Stated goal. Extract the lines between the ones holding "Build this scene" and "random.seed(7)", inclusive, exactly as written and nothing more.

Data lines.
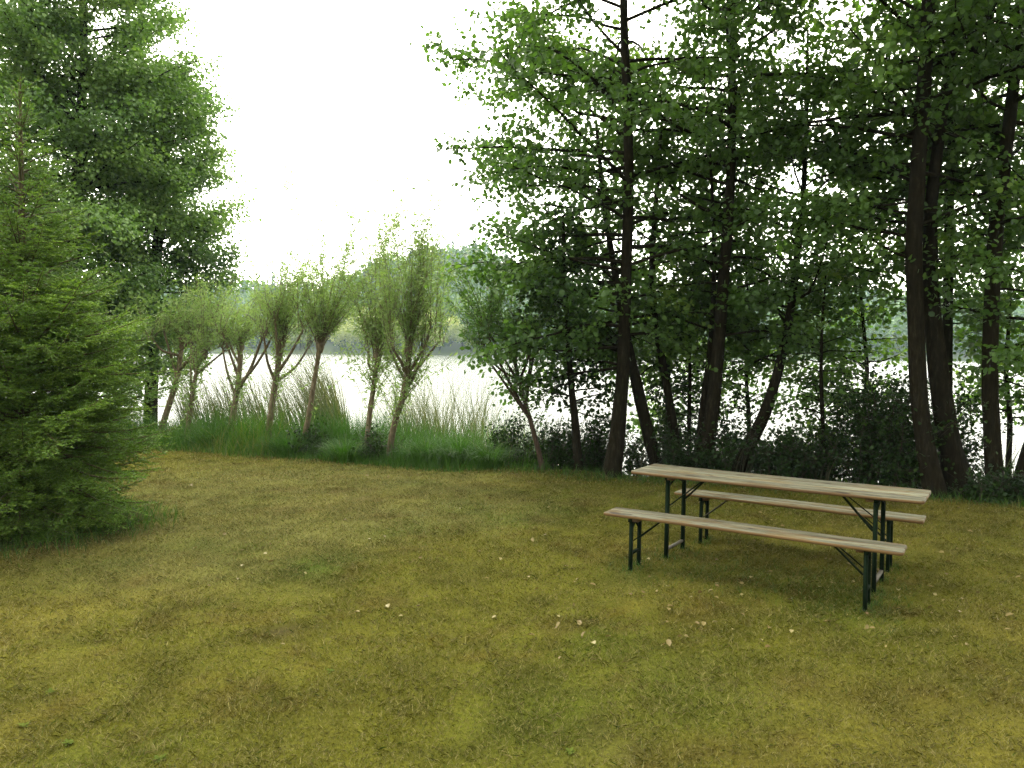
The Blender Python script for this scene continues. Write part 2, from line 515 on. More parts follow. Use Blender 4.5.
* * *
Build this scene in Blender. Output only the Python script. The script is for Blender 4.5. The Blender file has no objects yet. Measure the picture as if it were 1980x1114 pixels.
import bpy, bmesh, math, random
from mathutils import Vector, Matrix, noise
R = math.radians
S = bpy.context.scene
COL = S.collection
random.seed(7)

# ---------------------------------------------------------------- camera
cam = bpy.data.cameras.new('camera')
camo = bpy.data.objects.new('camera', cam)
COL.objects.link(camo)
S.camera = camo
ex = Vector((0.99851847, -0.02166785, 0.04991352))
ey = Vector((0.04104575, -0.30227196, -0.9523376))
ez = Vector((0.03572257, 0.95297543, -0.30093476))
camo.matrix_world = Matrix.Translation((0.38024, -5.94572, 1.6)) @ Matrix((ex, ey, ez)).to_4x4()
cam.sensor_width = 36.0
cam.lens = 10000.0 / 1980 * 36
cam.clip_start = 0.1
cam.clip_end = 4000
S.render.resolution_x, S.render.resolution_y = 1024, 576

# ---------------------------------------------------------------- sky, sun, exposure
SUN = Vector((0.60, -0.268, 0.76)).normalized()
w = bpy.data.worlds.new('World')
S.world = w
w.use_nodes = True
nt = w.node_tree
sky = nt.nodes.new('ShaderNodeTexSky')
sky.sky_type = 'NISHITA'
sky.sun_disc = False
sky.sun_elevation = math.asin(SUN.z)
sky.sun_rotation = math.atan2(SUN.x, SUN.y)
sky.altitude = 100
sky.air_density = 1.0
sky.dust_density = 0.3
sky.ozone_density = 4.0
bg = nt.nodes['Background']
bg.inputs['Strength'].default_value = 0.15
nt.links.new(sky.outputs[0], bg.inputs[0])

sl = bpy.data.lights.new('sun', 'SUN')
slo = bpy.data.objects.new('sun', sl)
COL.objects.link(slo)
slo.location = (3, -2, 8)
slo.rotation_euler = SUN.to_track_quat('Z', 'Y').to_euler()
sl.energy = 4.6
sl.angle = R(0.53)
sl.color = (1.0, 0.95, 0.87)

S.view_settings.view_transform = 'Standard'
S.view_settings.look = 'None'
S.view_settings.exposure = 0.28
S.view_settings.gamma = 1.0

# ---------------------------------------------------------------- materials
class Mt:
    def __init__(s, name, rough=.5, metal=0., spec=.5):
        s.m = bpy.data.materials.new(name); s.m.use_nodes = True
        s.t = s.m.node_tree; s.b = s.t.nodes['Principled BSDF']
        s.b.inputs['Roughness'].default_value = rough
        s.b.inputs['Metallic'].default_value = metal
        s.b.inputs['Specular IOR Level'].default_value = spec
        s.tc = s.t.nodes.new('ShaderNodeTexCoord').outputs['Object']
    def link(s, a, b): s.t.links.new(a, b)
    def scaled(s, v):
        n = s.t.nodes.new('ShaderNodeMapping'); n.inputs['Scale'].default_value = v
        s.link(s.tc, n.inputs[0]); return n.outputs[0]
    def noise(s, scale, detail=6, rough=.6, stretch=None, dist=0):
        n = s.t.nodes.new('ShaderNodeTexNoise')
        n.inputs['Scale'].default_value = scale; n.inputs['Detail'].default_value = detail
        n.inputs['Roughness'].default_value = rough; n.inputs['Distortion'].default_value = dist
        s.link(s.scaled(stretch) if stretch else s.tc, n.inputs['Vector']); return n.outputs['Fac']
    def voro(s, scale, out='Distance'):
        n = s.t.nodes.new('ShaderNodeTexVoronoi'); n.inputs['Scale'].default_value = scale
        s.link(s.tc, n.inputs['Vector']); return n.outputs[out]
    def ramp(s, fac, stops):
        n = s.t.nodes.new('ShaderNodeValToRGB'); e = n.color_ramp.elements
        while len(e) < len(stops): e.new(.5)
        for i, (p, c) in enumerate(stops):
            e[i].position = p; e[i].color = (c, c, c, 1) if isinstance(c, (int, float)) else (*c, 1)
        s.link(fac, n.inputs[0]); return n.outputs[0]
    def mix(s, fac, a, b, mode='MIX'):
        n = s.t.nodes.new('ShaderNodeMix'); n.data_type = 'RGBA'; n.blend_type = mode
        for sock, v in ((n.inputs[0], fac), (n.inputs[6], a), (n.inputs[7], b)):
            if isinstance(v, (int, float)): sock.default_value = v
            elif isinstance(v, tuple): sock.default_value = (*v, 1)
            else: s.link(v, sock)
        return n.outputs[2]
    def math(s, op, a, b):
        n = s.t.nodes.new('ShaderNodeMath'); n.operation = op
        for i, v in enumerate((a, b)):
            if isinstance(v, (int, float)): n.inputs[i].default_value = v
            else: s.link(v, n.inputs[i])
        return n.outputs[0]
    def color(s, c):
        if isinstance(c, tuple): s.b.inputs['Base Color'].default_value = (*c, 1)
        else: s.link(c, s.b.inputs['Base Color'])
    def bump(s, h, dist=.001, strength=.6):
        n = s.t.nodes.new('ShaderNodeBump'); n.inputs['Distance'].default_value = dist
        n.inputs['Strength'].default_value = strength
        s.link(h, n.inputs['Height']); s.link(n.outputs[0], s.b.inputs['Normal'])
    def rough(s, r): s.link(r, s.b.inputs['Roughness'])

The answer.
Build this scene in Blender. Output only the Python script. The script is for Blender 4.5. The Blender file has no objects yet. Measure the picture as if it were 1980x1114 pixels.
import bpy, bmesh, math, random
from mathutils import Vector, Matrix, noise
R = math.radians
S = bpy.context.scene
COL = S.collection
random.seed(7)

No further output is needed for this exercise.